Cumhuriyet tarihinin en büyük orman yangını Manavgat yangınlarının yıldönümünde Antalya’nın Serik ilçesinde dün saat 12 sularında çıkan ve  yaklaşık 22 saatin ardından büyük bir mücadele sonucunda kontrol altına alınabilen ancak yine de 81 hektar ormanlık alanın yok olmasıyla sonuçlanan orman yangınının ilk tespitlere göre elektrik direğinin devrilmesi nedeniyle ortaya çıktığı anlaşıldı.  Haziran ayında Mardin ve Diyarbakır’da toplam 15 bin dönüm ekili arazinin yok olduğu yangında da DEDAŞ adres gösterilmişti. Orman yangınlarında gözler enerji dağıtım şirketlerinde.

Orman yangınlarında enerji şirketlerinin bakım onarım zafiyeti

Ormanın içinden ya da yakınından elektrik dağıtım hatlarının geçmesi yangın riskini de beraberinde getiriyor. Türkiye’deki elektrik dağıtım bölgelerinin 2009 yılından itibaren özelleşmesiyle yıllar içinde enerji nakil hatları kaynaklı orman yangınlarının sayısında artış gözleniyor. Enerji dağıtım şirketleri belli periyodlarla hatları kontrol etmek, bakımlarını yaptırmaktan sorumlu. Dağıtım şirketleriyse bakım ve onarım faaliyetlerini yatırım giderleri arasında gösteriyor ve bu bakım işlerini genellikle ihale ederek başka şirketlere devrediyor.

2021’de Yanan ormanlık alanın 4’te 1’i enerji nakil hatlarından kaynaklı

Ormancılar Derneği Batı Akdeniz Şubesi Yönetim Kurulu üyesi Prof. Ali Kavgacı, enerji nakil hatlarının çıkan yangın sayısında yüzde 3.2’lik bir orana sahip olduğu bilgisini vererek 2021 yılında yanan 140 bin hektar ormanlık alandan terör ve kundaklama nedeniyle yanan ormanlık alan toplam 17 hektar, enerji nakil hatlarından kaynaklı çıkan yangınlar nedeniyleyse 37 bin 358 hektar ormanlık alanın kaybedildiği bilgisini veriyor.  Enerji nakil hatları nedeniyle çıkan yangın sayısına göre, yanan alanını büyüklüğünü ise, enerji nakil hatlarının bulunduğu ormanlık bölgelerin kolay müdahale edilemeyen, zor coğrafi bölgelerde olmasıyla açıklıyor.

“Enerji şirketlerine verilen ceza caydırıcı değil”

 Enerji dağıtım şirketleri bakım ve onarım sorumluluklarını ihmal ettiklerinde çıkan orman yangınından dolayı suçlu bulunmaları halindeyse tazminat cezası ile karşılaşıyor.  Kavgacı, mahkeme sürecinin ardından yangının enerji nakil hatlarından kaynaklandığına hükmedilmesi halinde tazminat cezasının gündeme geldiğini belirterek “Yangın söndürme bedeli, yanan odun maddesi ve yapılacak ağaçlandırma bedeli üzerinden bir bedel hesaplanarak bu tazminat belirleniyor.
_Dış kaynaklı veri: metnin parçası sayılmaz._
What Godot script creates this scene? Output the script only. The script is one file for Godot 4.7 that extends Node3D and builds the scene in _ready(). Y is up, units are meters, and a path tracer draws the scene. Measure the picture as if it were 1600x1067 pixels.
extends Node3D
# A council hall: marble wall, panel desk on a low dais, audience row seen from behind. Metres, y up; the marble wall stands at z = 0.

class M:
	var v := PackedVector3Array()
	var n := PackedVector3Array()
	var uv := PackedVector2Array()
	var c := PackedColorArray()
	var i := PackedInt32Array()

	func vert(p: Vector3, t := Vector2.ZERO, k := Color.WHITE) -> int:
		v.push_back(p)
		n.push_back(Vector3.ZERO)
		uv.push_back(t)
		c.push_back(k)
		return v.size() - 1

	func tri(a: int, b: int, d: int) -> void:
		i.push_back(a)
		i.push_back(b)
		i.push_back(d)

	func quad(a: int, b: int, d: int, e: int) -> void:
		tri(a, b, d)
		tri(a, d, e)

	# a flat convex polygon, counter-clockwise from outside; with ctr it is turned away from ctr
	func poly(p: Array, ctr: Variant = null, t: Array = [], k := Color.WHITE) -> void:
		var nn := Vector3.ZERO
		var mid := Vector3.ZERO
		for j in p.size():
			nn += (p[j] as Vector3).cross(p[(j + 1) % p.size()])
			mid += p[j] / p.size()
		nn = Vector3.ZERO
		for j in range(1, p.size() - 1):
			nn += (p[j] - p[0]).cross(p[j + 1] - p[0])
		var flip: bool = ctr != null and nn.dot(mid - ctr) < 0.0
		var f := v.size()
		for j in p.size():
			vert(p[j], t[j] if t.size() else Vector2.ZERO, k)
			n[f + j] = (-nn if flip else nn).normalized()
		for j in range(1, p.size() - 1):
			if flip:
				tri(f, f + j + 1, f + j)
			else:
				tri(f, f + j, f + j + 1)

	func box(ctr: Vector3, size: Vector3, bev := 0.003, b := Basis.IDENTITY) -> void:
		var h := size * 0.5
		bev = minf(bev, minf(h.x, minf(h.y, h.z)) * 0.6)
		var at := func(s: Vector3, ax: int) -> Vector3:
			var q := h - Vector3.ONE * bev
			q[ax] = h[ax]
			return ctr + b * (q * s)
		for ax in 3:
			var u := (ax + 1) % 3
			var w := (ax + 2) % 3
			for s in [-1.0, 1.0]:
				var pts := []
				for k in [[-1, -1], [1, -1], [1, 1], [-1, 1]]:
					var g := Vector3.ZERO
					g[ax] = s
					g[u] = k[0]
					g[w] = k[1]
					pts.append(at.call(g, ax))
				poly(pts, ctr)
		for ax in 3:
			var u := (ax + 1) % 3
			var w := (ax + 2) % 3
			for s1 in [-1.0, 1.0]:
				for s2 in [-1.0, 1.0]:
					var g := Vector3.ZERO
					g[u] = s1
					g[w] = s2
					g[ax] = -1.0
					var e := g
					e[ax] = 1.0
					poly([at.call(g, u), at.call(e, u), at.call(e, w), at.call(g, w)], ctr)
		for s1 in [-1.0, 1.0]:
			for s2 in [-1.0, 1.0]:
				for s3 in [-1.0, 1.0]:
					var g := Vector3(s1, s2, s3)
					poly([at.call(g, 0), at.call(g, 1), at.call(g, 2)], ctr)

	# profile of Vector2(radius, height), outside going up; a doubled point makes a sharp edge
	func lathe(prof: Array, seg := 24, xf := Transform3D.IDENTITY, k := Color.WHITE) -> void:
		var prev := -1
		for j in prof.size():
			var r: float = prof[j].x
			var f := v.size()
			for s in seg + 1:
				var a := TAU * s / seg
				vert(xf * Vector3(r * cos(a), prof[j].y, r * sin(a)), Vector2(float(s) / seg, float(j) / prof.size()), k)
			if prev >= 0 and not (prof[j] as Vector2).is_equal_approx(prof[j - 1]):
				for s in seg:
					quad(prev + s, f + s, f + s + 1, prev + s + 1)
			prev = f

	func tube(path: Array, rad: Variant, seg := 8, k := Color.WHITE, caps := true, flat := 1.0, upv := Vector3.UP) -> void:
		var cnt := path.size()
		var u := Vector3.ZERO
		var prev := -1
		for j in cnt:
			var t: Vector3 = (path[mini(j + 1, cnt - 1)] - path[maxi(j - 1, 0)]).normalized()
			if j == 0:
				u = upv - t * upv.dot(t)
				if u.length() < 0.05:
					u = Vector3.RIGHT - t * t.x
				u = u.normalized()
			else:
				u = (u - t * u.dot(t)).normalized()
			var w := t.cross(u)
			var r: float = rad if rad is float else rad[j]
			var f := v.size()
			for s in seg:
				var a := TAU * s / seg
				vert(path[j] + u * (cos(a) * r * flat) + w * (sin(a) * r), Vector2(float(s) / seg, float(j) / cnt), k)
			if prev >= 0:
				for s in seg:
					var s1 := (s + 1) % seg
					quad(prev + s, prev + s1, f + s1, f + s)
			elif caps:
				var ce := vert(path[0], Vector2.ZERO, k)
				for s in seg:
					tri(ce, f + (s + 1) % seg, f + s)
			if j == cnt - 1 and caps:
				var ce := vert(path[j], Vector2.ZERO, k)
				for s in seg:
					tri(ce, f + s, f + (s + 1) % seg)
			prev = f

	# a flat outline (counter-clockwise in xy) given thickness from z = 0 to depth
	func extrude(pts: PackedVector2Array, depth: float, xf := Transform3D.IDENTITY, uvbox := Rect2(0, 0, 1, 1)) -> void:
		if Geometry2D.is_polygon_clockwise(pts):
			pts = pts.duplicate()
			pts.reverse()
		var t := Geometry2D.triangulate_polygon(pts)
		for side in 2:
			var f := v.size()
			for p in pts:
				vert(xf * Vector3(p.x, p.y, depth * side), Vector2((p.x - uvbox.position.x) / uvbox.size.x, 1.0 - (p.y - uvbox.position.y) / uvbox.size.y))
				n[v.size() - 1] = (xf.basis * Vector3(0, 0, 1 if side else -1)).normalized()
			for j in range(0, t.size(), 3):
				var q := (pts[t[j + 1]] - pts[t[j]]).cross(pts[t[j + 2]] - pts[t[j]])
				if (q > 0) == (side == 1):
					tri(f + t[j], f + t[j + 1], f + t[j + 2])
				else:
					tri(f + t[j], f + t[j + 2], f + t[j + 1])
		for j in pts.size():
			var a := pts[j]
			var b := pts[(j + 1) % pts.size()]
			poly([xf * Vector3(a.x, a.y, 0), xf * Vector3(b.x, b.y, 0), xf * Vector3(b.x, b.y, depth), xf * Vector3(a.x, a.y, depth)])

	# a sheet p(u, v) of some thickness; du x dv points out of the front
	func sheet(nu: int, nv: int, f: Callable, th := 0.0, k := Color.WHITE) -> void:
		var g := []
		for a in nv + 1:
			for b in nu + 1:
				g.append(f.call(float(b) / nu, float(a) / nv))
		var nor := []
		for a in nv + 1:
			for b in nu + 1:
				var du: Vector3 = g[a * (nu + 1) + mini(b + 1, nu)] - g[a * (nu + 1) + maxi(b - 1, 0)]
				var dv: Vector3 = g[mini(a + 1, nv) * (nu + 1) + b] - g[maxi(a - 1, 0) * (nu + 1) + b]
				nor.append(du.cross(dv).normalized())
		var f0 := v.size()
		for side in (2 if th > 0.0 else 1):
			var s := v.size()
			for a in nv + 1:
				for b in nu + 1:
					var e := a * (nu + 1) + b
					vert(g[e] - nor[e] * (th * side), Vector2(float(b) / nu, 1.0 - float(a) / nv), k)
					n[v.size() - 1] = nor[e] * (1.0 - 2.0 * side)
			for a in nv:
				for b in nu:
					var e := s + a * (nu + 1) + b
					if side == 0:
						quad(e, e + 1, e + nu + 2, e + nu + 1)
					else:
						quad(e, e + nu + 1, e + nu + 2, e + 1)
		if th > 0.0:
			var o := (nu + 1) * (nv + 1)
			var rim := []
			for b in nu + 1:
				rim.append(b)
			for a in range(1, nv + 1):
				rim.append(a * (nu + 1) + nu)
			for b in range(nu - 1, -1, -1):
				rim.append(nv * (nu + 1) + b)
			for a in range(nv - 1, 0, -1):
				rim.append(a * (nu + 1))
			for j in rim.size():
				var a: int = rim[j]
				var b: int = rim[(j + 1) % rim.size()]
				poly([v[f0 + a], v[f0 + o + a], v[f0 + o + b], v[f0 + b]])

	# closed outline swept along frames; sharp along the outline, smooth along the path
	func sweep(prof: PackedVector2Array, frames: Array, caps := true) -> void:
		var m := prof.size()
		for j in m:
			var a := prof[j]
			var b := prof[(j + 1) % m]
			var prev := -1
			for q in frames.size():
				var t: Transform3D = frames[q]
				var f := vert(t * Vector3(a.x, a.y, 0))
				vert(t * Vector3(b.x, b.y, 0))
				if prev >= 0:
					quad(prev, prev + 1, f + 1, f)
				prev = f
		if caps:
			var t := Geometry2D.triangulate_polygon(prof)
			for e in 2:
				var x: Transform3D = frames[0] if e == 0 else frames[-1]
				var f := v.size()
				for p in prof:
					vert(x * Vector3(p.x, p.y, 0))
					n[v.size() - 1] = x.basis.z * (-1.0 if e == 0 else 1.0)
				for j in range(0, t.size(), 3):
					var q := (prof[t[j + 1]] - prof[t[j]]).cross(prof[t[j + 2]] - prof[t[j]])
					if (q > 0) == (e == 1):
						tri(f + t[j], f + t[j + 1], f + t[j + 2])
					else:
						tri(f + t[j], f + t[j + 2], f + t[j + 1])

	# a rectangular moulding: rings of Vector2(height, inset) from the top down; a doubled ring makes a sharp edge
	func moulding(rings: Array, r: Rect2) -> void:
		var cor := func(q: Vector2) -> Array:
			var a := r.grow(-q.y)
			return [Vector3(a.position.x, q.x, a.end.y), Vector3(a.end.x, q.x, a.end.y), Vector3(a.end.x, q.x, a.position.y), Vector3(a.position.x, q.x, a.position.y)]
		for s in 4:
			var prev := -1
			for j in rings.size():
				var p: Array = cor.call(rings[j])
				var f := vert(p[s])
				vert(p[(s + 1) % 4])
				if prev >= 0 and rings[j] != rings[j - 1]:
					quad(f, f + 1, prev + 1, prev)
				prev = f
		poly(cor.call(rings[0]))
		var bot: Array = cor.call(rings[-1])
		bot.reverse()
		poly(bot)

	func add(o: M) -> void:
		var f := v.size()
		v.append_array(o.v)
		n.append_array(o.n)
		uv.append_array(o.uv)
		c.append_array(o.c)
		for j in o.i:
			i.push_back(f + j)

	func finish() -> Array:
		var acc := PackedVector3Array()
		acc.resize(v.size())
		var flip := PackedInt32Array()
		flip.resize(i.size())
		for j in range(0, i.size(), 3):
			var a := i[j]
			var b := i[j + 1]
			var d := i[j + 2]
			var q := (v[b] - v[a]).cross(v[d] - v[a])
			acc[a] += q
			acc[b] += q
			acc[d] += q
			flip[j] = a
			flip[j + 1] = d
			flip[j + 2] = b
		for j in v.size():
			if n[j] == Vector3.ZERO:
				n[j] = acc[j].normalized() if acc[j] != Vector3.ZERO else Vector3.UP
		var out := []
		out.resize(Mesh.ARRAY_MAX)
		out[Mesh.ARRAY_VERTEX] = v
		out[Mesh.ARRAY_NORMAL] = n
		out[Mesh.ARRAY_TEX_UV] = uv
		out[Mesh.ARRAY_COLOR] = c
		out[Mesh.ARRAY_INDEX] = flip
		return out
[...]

Bir ekosistem yanıyor. Orman ekosisteminin kendine has özellikleri var, toprak koruma, erozyonu önleme, su tutma, estetik gibi, arıcılık gibi, odun dışı orman ürünleri gibi birçok hizmeti var, yanan sadece odun değil ama tazminat hesabı yapılırken maddi değerler üzerinden yapılıyor. Bu tazminat gerçek kaybın değerini karşılamıyor. Bu tazminatları değerlendirirken ekosistemi göz önünde bulundurmak gerekiyor. Mevzuat düzenlemelerine ihtiyaç duyduğu açık. Caydırıcı olacak şekilde mevzuat düzenlemeleri gerekiyor. Orman genel müdürlüğünün en büyük çalışma alanı yangınla mücadele. Yangına büyük bir enerji sarf ediliyor. Tüm motivasyonun yangına ayrıldığı bir coğrafyada enerji nakil hatları nedeniyle yangınının çıkması ve bunlar nedeniyle yanan alanın beşte bir oranına ulaşması üzücü” yorumunu yapıyor.